Dopo circa due secoli, un altro intellettuale volgerà ancora lo sguardo verso “li monti di Catri”. Francesco Bianchini (1662-1729) fu un erudito a tutto tondo, i suoi poliedrici interessi spaziavano dall’archeologia all’astronomia, dalla poesia al disegno. Viaggiando per mezza Europa aveva conosciuto tra gli altri l’anziano Gian Domenico Cassini e Newton, si era quindi interessato ai problemi di geodesia. La misura dei meridiani, la forma della terra e, nello specifico, la Corografia del Ducato d’Urbino e dei territori settentrionali dello Stato Pontificio, furono tra le sue occupazioni quando soggiornò, tra il 1717 e il 1723, a Urbino. Bianchini disegnò allora la prima vista realistica della catena del Monte Catria. Nel “Prospetto che formano verso mezzo dì riguardati da Urbino” (Fig. 3a) vediamo la raffigurazione quasi fotografica dei: “Monti di Catri” (dal M. della Strega al Catria propriamente detto), di “M.te Acuto” (dall’Infilatoio a Bocca della Valle), del “M. di Cantiano” (dal M. Alto alla cima del Monfrante), del “M. di Cagli o del Cavallo” (il M. Petrano) e del “M. Nerone” (il P.gio le Guaine nel settore meridionale del massiccio del Nerone). Al disegno Bianchini aggiunge una descrizione di questi monti, sintetica eppure accurata. Anzi, soffermandosi sul M. di Cantiano, arriva a descrivere il “principio di una selva”, come punto di riferimento per individuare il meridiano di Urbino, in una superficie altrimenti uniforme costituita dai Prati del Tenetra. Nel 1634, in alcuni documenti, quel punto veniva denominato “Becco Lungo della Selva”. Tuttora lo stesso faggeto, allungato come una punta sui pascoli sommitali, è ben distinguibile e costituisce un limite amministrativo tra i Comuni di Cagli e Cantiano.

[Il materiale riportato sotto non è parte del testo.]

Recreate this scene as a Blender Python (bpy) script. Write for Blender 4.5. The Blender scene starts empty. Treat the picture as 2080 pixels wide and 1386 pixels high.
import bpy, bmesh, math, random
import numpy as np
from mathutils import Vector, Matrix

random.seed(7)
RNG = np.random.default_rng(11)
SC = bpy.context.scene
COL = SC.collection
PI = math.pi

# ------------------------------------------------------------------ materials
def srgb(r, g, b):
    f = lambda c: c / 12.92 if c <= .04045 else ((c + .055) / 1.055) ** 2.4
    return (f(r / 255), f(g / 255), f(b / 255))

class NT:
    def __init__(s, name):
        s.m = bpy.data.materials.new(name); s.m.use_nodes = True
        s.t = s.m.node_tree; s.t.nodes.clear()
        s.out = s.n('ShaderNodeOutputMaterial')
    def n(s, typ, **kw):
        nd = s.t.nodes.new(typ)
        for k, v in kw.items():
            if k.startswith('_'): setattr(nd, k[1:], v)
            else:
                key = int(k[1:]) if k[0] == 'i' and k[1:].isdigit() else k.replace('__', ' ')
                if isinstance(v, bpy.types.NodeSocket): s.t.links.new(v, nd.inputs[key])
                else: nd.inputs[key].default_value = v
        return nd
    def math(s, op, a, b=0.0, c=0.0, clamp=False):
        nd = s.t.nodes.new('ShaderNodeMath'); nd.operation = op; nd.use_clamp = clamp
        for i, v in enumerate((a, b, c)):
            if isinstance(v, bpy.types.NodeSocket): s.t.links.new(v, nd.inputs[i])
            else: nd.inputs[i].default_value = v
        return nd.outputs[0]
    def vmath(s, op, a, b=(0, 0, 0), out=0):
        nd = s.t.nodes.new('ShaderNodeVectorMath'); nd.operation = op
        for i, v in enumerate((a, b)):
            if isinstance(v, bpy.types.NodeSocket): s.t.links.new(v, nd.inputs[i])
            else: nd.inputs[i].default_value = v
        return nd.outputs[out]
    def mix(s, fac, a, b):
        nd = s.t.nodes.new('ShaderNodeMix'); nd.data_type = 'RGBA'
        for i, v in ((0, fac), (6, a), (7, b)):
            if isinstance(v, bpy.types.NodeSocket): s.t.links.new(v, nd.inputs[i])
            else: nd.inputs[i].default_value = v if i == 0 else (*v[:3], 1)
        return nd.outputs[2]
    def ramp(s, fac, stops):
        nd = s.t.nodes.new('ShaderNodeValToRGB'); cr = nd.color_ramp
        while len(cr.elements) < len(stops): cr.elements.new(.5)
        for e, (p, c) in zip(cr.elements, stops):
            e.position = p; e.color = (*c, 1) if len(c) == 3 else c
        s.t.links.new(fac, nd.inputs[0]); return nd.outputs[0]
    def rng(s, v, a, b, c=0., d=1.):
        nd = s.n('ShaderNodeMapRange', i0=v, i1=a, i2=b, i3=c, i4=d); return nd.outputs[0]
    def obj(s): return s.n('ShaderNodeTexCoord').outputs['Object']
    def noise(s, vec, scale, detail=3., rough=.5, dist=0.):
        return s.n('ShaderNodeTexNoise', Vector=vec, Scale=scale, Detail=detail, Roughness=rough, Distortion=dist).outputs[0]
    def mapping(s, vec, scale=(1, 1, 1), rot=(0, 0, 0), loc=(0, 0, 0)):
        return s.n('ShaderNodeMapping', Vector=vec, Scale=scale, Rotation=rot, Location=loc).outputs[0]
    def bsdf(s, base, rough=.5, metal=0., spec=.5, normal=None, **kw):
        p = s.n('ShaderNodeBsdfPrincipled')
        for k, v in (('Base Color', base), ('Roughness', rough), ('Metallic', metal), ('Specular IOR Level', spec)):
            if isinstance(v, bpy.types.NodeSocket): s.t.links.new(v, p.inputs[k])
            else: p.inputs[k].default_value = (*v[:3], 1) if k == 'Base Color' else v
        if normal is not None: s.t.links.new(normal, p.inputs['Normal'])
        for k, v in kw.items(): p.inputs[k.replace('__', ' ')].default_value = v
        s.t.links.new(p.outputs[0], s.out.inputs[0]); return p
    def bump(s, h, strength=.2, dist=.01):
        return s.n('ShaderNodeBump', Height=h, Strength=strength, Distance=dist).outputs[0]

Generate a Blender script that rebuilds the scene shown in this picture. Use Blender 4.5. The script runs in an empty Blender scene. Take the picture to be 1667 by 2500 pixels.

Mons. Bianchini si può fregiare di un ulteriore primato. Proprio per compiere le sue rilevazioni è stato il primo a lasciare memoria della “conquista”, probabilmente nel 1720, delle cime di M. Acuto e del Tenetra. Qui collocò i suoi “stromenti” e disegnò la vista che da lì si ha della cattedrale di Urbino, dei colli e della Rocca di Montefiore e dei campanili di Rimini (Figure 1a e 2a).